Around one quarter of the 880 hectare station is covered by wetlands, but these wetlands were choked by invasive weeds such as water hyacinth, hymenachne and aleman grass. The waters were so starved of oxygen that they were nearly barren of fish and bird life.

It wasn’t always this way. Older members of the Nywaigi people could recall when the wetlands were so full of life that the sky was black with magpie geese. The wetlands also hold great cultural value to the Nywaigi, but when Mungulla became a cattle station in the 1940s, an earth wall was built which blocked tidal flows into the wetlands and which turned them into freshwater which allowed for ponded pastures for the cattle.

After unsuccessfully tackling the weeds with herbicide, the traditional owners asked CSIRO to help them develop a weed management and water quality plan that would restore the wetlands to their natural state.

A simple fix brings startling results

For a complex problem, the answer turned out to be remarkably simple: remove the wall and let the salt water do the rest.

CSIRO landscape ecologist Brett Abbott and hydrological modeller Fazlul Karim said their hydrological modelling suggested that removing the earth wall – called a bund – would allow the salt water to reach around 500 metres inland on a high tide, while research by a masters student working with the team also showed that salt water immersion was likely to kill many of the weeds.

So the wall came down, and the results stunned everyone involved.

“After the first year, it was all open water and we thought a few more birds would come in, particularly wading birds, but by the following year the amazing thing was the native Bulkuru sedge and the native lily pad just came and filled the place,” Abbott says.

2 photos comparing weltand before and after rehabilitation
From 2013 to 2015, the rejuvenation of wetland is apparent.

Extreme weather events worked to their advantage: not only were 2014 and 2015 both quite dry, which allowed the salt water to sit around in the wetlands for longer than usual, but two offshore cyclones ended up driving the sea water up to 1.2 kilometres inland.

Even the scientists involved were amazed at how quickly the wetlands were restored. Mike Nicholas and Tony Grice began work on the project at CSIRO in 2006. Mike is now a national resource management consultant, was surprised by its early success.

“My history is working in rangelands, and the pace of change in rangelands is a lot slower; if you destocked a paddock in the rangelands and kept it destocked for 15 years you might see change,” he said. “We got change within the first tidal inundation - it was just startling.”

Fish nursery reborn

Within just two years, all the weeds were dead and the wildlife – including a crocodile or two – had returned.

“It’s now healing itself, as the salinity flows back into that wetland,” said Jacob Cassady, director of the

birds taking off from wetlands
Image: Mungalla Aboriginal Tours

Mungalla Aboriginal Business Corporation that now owns the station. “It’s killing all the noxious weeds that have propagated there and it’s beginning to regenerate; the fish have come back, the bird life has come back.”
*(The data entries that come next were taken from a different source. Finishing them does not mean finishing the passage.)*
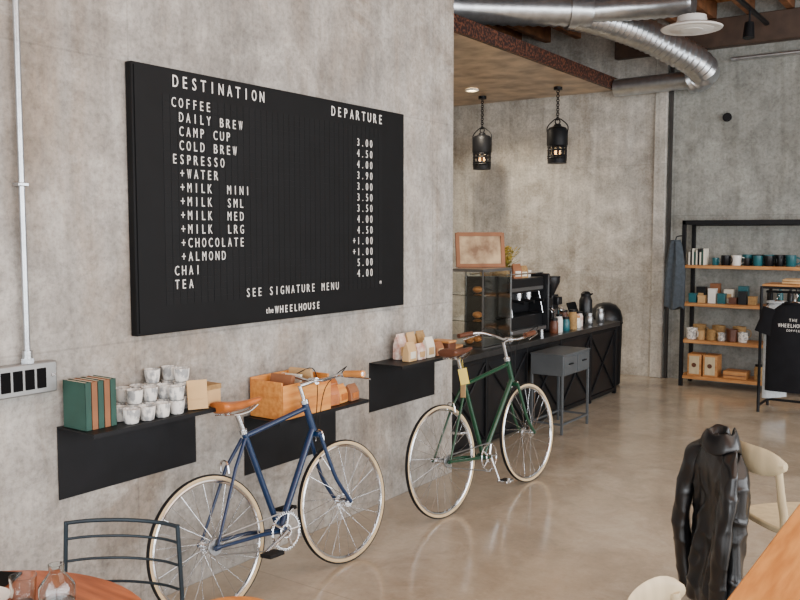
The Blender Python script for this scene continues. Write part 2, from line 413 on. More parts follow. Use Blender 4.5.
for i, s in enumerate(rows):
    line(s, P0, ROW0-i*RG, PITCH, .044, .0235)
    if price[i]:
        cidx = 33 if len(price[i]) == 4 else 32
        line(price[i], P0+cidx*PITCH-.012, ROW0-i*RG, PITCH, .044, .0225)
line('SEE SIGNATURE MENU', P0+11*PITCH-.004, ROW0-14*RG, PITCH, .044, .0235)
line('DESTINATION', P0+.005, 2.385-1.245, .0555, .054, .031, .0)
line('DEPARTURE', 3.745-BY, 2.380-1.245, .0555, .054, .031, .0)
line('the', 3.215-BY, 1.302-1.245, .020, .030, .02, .0)
line('WHEELHOUSE', 3.28-BY, 1.302-1.245, .037, .038, .027, .004)
line('M', 4.20-BY, ROW0-14*RG, .03, .02, .02)

# ------------------------------------------------------------ conduit + power box
c = thing('power_outlet_box', 'grey steel trunking box with four black sockets', 'outlet box', (0, 1.715, 1.065))
G().bb(.002, .05, -.2, .305, 0, .125).obj('housing', m_alu, c, bevel=.006)
for i in range(4):
    y = .085 + i*.05
    G().bb(.045, .053, y-.020, y+.020, .022, .102).obj('socket', m_sock, c, bevel=.002)
for y in (-.02, .285): G().cyl((.05, y, .068), (.055, y, .068), .008).obj('screw', m_chrome, c)
c2 = thing('electrical_conduit', 'vertical galvanised steel conduit pipe on the wall', 'conduit', (.03, 1.905, 1.19))
G().cyl((0, 0, .03), (0, 0, 3.0), .0125, n=16).obj('pipe', m_galv, c2)
G().cyl((0, 0, 0), (0, 0, .05), .02, n=16).cyl((0, 0, 0), (0, 0, .02), .026, n=6).obj('connector', m_galv, c2)
G().bb(-.029, .016, -.022, .022, .69, .705).obj('pipe_clamp', m_galv, c2, bevel=.003)

# ------------------------------------------------------------ wall shelves
TZ = .91; TM = .765
def wshelf(y0, lab, z=.60):
    t = thing('wall_shelf', lab, 'wall shelf', (0, y0, z), group='black wall shelves')
    L = .735
    G().bb(.002, .008, 0, L, 0, .302).obj('back_plate', m_black, t, bevel=.001)
    G().bb(.002, .25, 0, L, .302, .308).obj('tray', m_black, t, bevel=.001)
    G().bb(.244, .25, 0, L, .290, .303).obj('front_lip', m_black, t)
    return t
wshelf(2.04, 'black folded-steel wall shelf holding cups and books')
wshelf(3.10, 'black folded-steel wall shelf holding a wooden crate', TM-.31)
wshelf(4.165, 'black folded-steel wall shelf holding coffee packages')

def book(w, t, h, mc, name='book'):
    b = thing(name, 'upright hardback book', 'book', (0, 0, 0), group='books on the wall shelf')
    G().bb(0, w, 0, .003, 0, h).bb(0, w, t-.003, t, 0, h).bb(w-.003, w, 0, t, 0, h).obj('cover', mc, b, bevel=.001)
    G().bb(.004, w-.004, .003, t-.003, .004, h-.004).obj('pages', m_page, b)
    return b
y = 2.055
for i in range(5):
    b = book(.150, .028, .195, m_gbook if i == 0 else (m_bbook if i % 2 else m_gbook))
    b.location = (.03, y, TZ-.001); y += .0295
    b['label'] = 'dark green cloth-bound book standing upright' if i in (0, 2, 4) else 'brown cloth-bound book standing upright'
cup = G().lathe([(.0, 0), (.025, 0), (.028, .003), (.033, .03), (.036, .060), (.033, .060), (.030, .03), (.022, .008), (0, .008)], 26).obj('cup', m_cup, None, (.205, 2.255, TZ), label='grey and white glazed ceramic cup', cat='cup', group='cups on the wall shelf')
ccol = [2.255, 2.335, 2.415, 2.495]
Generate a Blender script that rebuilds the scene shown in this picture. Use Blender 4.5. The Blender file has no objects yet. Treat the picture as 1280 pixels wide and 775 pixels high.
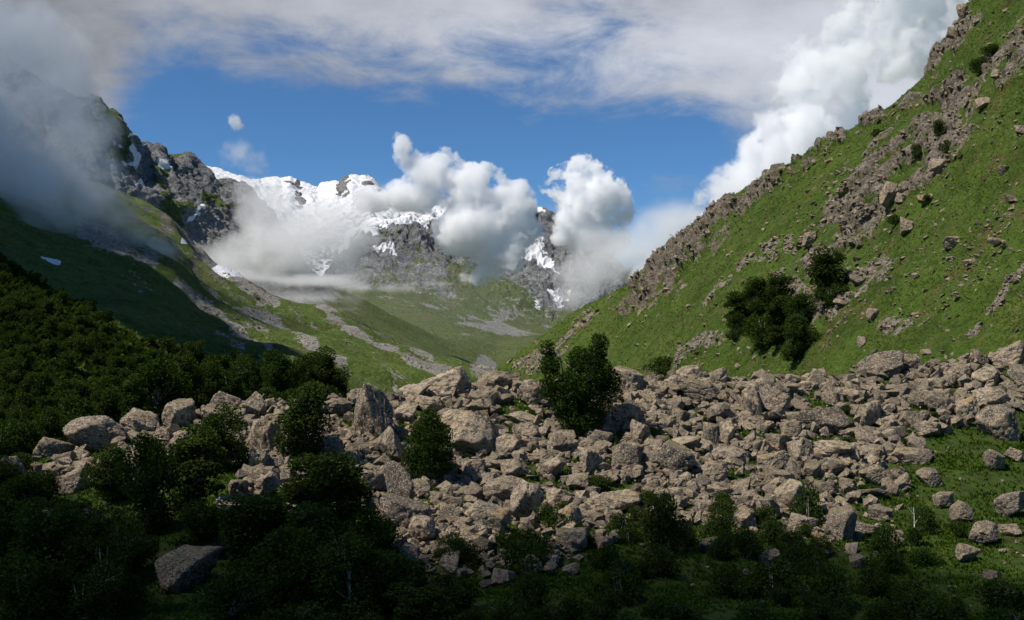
import bpy, bmesh, math, random
import numpy as np
from mathutils import Vector, Matrix, Euler

# ------------------------------------------------------------------ camera, sky, sun, exposure
SC = bpy.context.scene
COL = SC.collection
W0, H0 = 1280.0, 775.0
FPX = 1372.0                      # focal length in photo pixels
HORIZON = 430.0
PITCH = math.atan((HORIZON - H0 / 2) / FPX)
cam_d = bpy.data.cameras.new('camera')
cam_d.sensor_width = 36.0
cam_d.lens = 36.0 * FPX / W0
cam_d.clip_start = 0.5
cam_d.clip_end = 60000
cam = bpy.data.objects.new('camera', cam_d)
COL.objects.link(cam)
cam.rotation_euler = (math.pi / 2 + PITCH, 0, 0)
SC.camera = cam

SUN = Vector((-0.52, -0.24, 0.83)).normalized()      # towards the sun
SUN_EL = math.asin(SUN.z)
SUN_ROT = math.atan2(SUN.x, SUN.y)
SUN_STRENGTH = 5.0
SKY_STRENGTH = 0.078
sun_d = bpy.data.lights.new('sun', 'SUN')
sun_d.energy = SUN_STRENGTH
sun_d.angle = math.radians(0.5)
sun_d.color = (1.0, 0.93, 0.82)
sun = bpy.data.objects.new('sun', sun_d)
COL.objects.link(sun)
sun.rotation_euler = SUN.to_track_quat('Z', 'Y').to_euler()
sun.location = (-50, 0, 80)

SC.view_settings.view_transform = 'Standard'
SC.view_settings.look = 'None'
SC.view_settings.exposure = 0.18
SC.view_settings.gamma = 1.0
SC.render.engine = 'CYCLES'
cy = SC.cycles
cy.use_denoising = True
cy.max_bounces = 24
cy.diffuse_bounces = 2
cy.glossy_bounces = 1
cy.transmission_bounces = 2
cy.volume_bounces = 22
cy.transparent_max_bounces = 16
cy.volume_step_rate = 1.6
cy.volume_max_steps = 160
cy.caustics_reflective = False
cy.caustics_refractive = False
cy.use_adaptive_sampling = True
cy.adaptive_threshold = 0.02
SC.render.threads_mode = 'AUTO'


class NT:
    """short hand for building node trees"""
    def __init__(self, tree):
        self.t = tree
        for n in list(tree.nodes):
            tree.nodes.remove(n)

    def n(self, kind, **kw):
        nd = self.t.nodes.new(kind)
        for k, v in kw.items():
            setattr(nd, k, v)
        return nd

    def put(self, sock, v):
        if hasattr(v, 'is_output') or isinstance(v, bpy.types.NodeSocket):
            self.t.links.new(v, sock)
        else:
            if isinstance(v, (tuple, list)) and len(v) == 3 and sock.type == 'RGBA':
                v = tuple(v) + (1.0,)
            sock.default_value = v

    def m(self, op, a, b=None, c=None, clamp=False):
        nd = self.n('ShaderNodeMath', operation=op, use_clamp=clamp)
        self.put(nd.inputs[0], a)
        if b is not None:
            self.put(nd.inputs[1], b)
        if c is not None:
            self.put(nd.inputs[2], c)
        return nd.outputs[0]

    def mix(self, f, a, b, mode='MIX'):
        nd = self.n('ShaderNodeMix', data_type='RGBA', blend_type=mode)
        self.put(nd.inputs[0], f)
        self.put(nd.inputs[6], a)
        self.put(nd.inputs[7], b)
        return nd.outputs[2]

    def noise(self, vec, scale, detail=4, rough=0.5, lac=2.0, dist=0.0, out=0):
        nd = self.n('ShaderNodeTexNoise')
        if vec is not None:
            self.put(nd.inputs['Vector'], vec)
        nd.inputs['Scale'].default_value = scale
        nd.inputs['Detail'].default_value = detail
        nd.inputs['Roughness'].default_value = rough
        nd.inputs['Lacunarity'].default_value = lac
        nd.inputs['Distortion'].default_value = dist
        return nd.outputs[out]

    def ramp(self, v, lo, hi, a=0.0, b=1.0):
        nd = self.n('ShaderNodeMapRange', interpolation_type='SMOOTHSTEP')
        self.put(nd.inputs[0], v)
        self.put(nd.inputs[1], lo)
        self.put(nd.inputs[2], hi)
        self.put(nd.inputs[3], a)
        self.put(nd.inputs[4], b)
        return nd.outputs[0]

    def map(self, vec, scale=(1, 1, 1), loc=(0, 0, 0), rot=(0, 0, 0)):
        nd = self.n('ShaderNodeMapping')
        self.put(nd.inputs['Vector'], vec)
        nd.inputs['Scale'].default_value = scale
        nd.inputs['Location'].default_value = loc
        nd.inputs['Rotation'].default_value = rot
        return nd.outputs[0]


def sky():
    w = bpy.data.worlds.new('World')
    SC.world = w
    w.use_nodes = True
    k = NT(w.node_tree)
    out = k.n('ShaderNodeOutputWorld')
    st = k.n('ShaderNodeTexSky', sky_type='NISHITA')
    st.sun_disc = False
    st.sun_elevation = SUN_EL
    st.sun_rotation = SUN_ROT
    st.altitude = 3500
    st.air_density = 1.0
    st.dust_density = 0.3
    st.ozone_density = 2.0
    tc = k.n('ShaderNodeTexCoord')
    d = tc.outputs['Generated']
    sp = k.n('ShaderNodeSeparateXYZ')
    k.put(sp.inputs[0], d)
    x, y, z = sp.outputs
    az = k.m('ARCTAN2', x, y)
    el = k.m('ARCSINE', z)
    # cloud banks given by bearing and elevation (degrees), width, height, weight
    def A(px):
        return math.atan((px - 640) / FPX)
    def E(py):
        return math.atan((HORIZON - py) / FPX)
    n1 = k.noise(k.map(d, (1, 1, 1.5)), 6.5, 9, 0.60, dist=0.35)
    n2 = k.noise(k.map(d, (1, 1, 2.2), (3, 1, 7)), 16, 7, 0.62)
    n3 = k.noise(k.map(d, (1, 1, 1.2), (8, 5, 2)), 3.2, 5, 0.5)
    def bank(lst):
        tot = None
        for (px, py, rx, ry, wt) in lst:
            a = k.m('MULTIPLY', k.m('SUBTRACT', az, A(px)), FPX / rx)
            b = k.m('MULTIPLY', k.m('SUBTRACT', el, E(py)), FPX / ry)
            r2 = k.m('ADD', k.m('MULTIPLY', a, a), k.m('MULTIPLY', b, b))
            g = k.m('MULTIPLY', k.m('POWER', 2.718, k.m('MULTIPLY', r2, -1.0)), wt)
            tot = g if tot is None else k.m('ADD', tot, g)
        return tot
    cover = bank([(200, -60, 420, 110, 1.25), (20, 60, 110, 150, 1.3), (60, 200, 70, 140, .7), (470, -20, 220, 90, .62),
                  (680, 20, 160, 60, .28), (900, 20, 130, 70, .62), (1130, 20, 220, 160, 1.5), (870, 112, 80, 14, .5),
                  (1060, 190, 100, 120, 1.2), (610, 92, 50, 10, .35), (740, 110, 130, 40, .2), (300, 210, 90, 20, .15),
                  (1055, 42, 24, 14, -1.0), (430, 190, 260, 60, -.5), (200, 140, 80, 50, -.45), (870, 180, 80, 45, -.6),
                  (-900, 0, 800, 600, .35), (2400, 0, 900, 600, .35)])
    n4 = k.noise(k.map(d, (1, 1, 2.6), (1, 2, 4), (0, .5, 0)), 9, 9, .64, dist=.45)
    f = k.m('ADD', cover, k.m('MULTIPLY', k.m('SUBTRACT', n1, 0.5), 1.5))
    f = k.m('ADD', f, k.m('MULTIPLY', k.m('SUBTRACT', n4, 0.5), 2.3))
    f = k.m('ADD', f, k.m('MULTIPLY', k.m('SUBTRACT', n2, 0.5), 0.5))
    mask = k.ramp(f, 0.08, 1.25, 0, .97)
    bright = bank([(1100, 100, 220, 190, .30), (860, 330, 120, 70, .2),
                   (780, 70, 220, 70, .22), (200, 0, 240, 60, .05), (530, 30, 160, 60, .08)])
    bn = k.m('ADD', bright, k.m('MULTIPLY', k.m('SUBTRACT', n3, 0.5), 0.5))
    bn = k.m('ADD', bn, k.m('MULTIPLY', k.m('SUBTRACT', n2, 0.5), 0.26))
    bn = k.m('ADD', bn, 0.29, clamp=True)
    cc = k.n('ShaderNodeCombineColor')
    k.put(cc.inputs[0], k.m('MULTIPLY', bn, 0.955))
    k.put(cc.inputs[1], k.m('MULTIPLY', bn, 1.0))
    k.put(cc.inputs[2], k.m('MULTIPLY', bn, 1.11))
    hue = k.mix(1.0, st.outputs[0], (0.60, 0.95, 1.2, 1), 'MULTIPLY')
    bg1 = k.n('ShaderNodeBackground')
    k.put(bg1.inputs[0], hue)
    bg1.inputs[1].default_value = SKY_STRENGTH
    bg2 = k.n('ShaderNodeBackground')
    k.put(bg2.inputs[0], cc.outputs[0])
    bg2.inputs[1].default_value = 1.0
    mx = k.n('ShaderNodeMixShader')
    k.put(mx.inputs[0], mask)
    k.put(mx.inputs[1], bg1.outputs[0])
    k.put(mx.inputs[2], bg2.outputs[0])
    k.put(out.inputs[0], mx.outputs[0])
    w.cycles.sampling_method = 'MANUAL'
    w.cycles.sample_map_resolution = 512


sky()

# ------------------------------------------------------------------ helpers
CP, SP = math.cos(PITCH), math.sin(PITCH)


def P(px, py, Y):
    """world point that lies on the sight line of photo pixel (px, py) at forward distance Y"""
    px = np.asarray(px, float); py = np.asarray(py, float); Y = np.asarray(Y, float)
    a = (px - W0 / 2) / FPX
    b = (H0 / 2 - py) / FPX
    fy = CP - b * SP
    fz = SP + b * CP
    t = Y / fy
    return np.stack([a * t, Y + 0 * a, fz * t], -1)


def proj(V):
    x, y, z = V[..., 0], V[..., 1], V[..., 2]
    d = y * CP + z * SP
    d = np.where(d < 1e-3, 1e-3, d)
    u = -y * SP + z * CP
    return W0 / 2 + FPX * x / d, H0 / 2 - FPX * u / d


def _h(ix, iy, iz, seed):
    with np.errstate(over='ignore'):
        h = (ix.astype(np.uint32) * np.uint32(374761393) + iy.astype(np.uint32) * np.uint32(668265263)
             + iz.astype(np.uint32) * np.uint32(2246822519) + np.uint32(seed * 3266489917 & 0xffffffff))
        h = (h ^ (h >> np.uint32(13))) * np.uint32(1274126177)
        h = h ^ (h >> np.uint32(16))
        h = h * np.uint32(2654435761)
        return h ^ (h >> np.uint32(15))


def perlin(p, seed=0):
    p = np.asarray(p, np.float32)
    i = np.floor(p).astype(np.int64)
    f = (p - i).astype(np.float32)
    u = f * f * f * (f * (f * 6 - 15) + 10)
    res = 0
    for dx in (0, 1):
        wx = u[..., 0] if dx else 1 - u[..., 0]
        for dy in (0, 1):
            wy = u[..., 1] if dy else 1 - u[..., 1]
            for dz in (0, 1):
                wz = u[..., 2] if dz else 1 - u[..., 2]
                h = _h(i[..., 0] + dx, i[..., 1] + dy, i[..., 2] + dz, seed)
                gx = ((h & 1023).astype(np.float32) / 511.5 - 1)
                gy = (((h >> 10) & 1023).astype(np.float32) / 511.5 - 1)
                gz = (((h >> 20) & 1023).astype(np.float32) / 511.5 - 1)
                res = res + wx * wy * wz * (gx * (f[..., 0] - dx) + gy * (f[..., 1] - dy) + gz * (f[..., 2] - dz))
    return res * 1.2


def fbm(p, octaves=5, gain=0.5, seed=0, ridged=False, lac=2.03):
    a, s, tot = 1.0, 0.0, 0.0
    q = np.asarray(p, np.float32)
    for o in range(octaves):
        n = perlin(q, seed + o)
        if ridged:
            n = 1 - 2 * np.abs(n) * 1.6
        s = s + a * n
        tot += a
        a *= gain
        q = q * lac + 17.3
    return s / tot


def worley(p, seed=0):
    """cell noise: distance to the nearest point, to the second, and a random value of the nearest cell"""
    p = np.asarray(p, np.float32)
    i = np.floor(p).astype(np.int64)
    f1 = np.full(p.shape[:-1], 9.0, np.float32); f2 = f1.copy(); rid = np.zeros(p.shape[:-1], np.float32)
    for dx in (-1, 0, 1):
        for dy in (-1, 0, 1):
            for dz in (-1, 0, 1):
                c = i + np.array([dx, dy, dz])
                h = _h(c[..., 0], c[..., 1], c[..., 2], seed)
                q = np.stack([(h & 1023) / 1023.0, ((h >> 10) & 1023) / 1023.0, ((h >> 20) & 1023) / 1023.0], -1).astype(np.float32) + c
                d = np.sqrt(((q - p) ** 2).sum(-1))
                near = d < f1
                f2 = np.where(near, f1, np.minimum(f2, d))
                rid = np.where(near, ((h >> 5) & 255) / 255.0, rid)
                f1 = np.where(near, d, f1)
    return f1, f2, rid


def sstep(x, a, b):
    t = np.clip((x - a) / (b - a), 0, 1)
    return t * t * (3 - 2 * t)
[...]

The magpie geese have returned, along with nearly 280 other species of native bird. The waters are now home to at least nine species of fish, and serve as nursery grounds for some commercially and recreationally important reef fish such as barramundi and mangrove jack.

Education and investment opportunity

It’s an environmental success story that is also serving as a valuable educational opportunity, Cassady says.

“People are coming from all over the world to see our wetlands now,” he says. “It’s all about educating people about the importance of having an environmental conscience in terms of looking after country.”

The flourishing wetlands have also attracted tourists, and there are plans for an elevated walkway through the wetlands that would help to bring in tourist dollars to be reinvested into ongoing rehabilitation efforts.

What does it mean for the reef?

Cassady also stresses the importance of raising awareness not just about the coastal wetlands, but about the health of the Great Barrier Reef in general.

It’s possibly the first time that a bund has been removed to rehabilitate a wetland, despite the fact that there are well over a thousand similar barriers up and down the Great Barrier Reef coastline.

“Two-thirds of the Great Barrier Reef is under significant bleaching, and that should be alarming, every Australia should be alarmed,” he says. “Have they forgotten that this is one of the seven wonders of the natural world and we just take what we’ve got in our backyard for granted?”

Rewards aplenty

The project’s success has also been recognised with a 2014 Queensland Premier’s Reconciliation Award, at the 2016 Queensland Premier’s Sustainability Awards received the Minister’s Award for Leadership in Sustainability, and was a finalist in this year’s national Banksia Sustainability Awards.

For Nicholas, the rewards of the project are as much social as they are scientific.

“The wetland that we’re working in has a traditional story, and to restore the balance in that wetland is significantly important to the traditional owners,” he says. “When we had our workshops, one of the traditional owners said ‘healthy country, healthy people’.”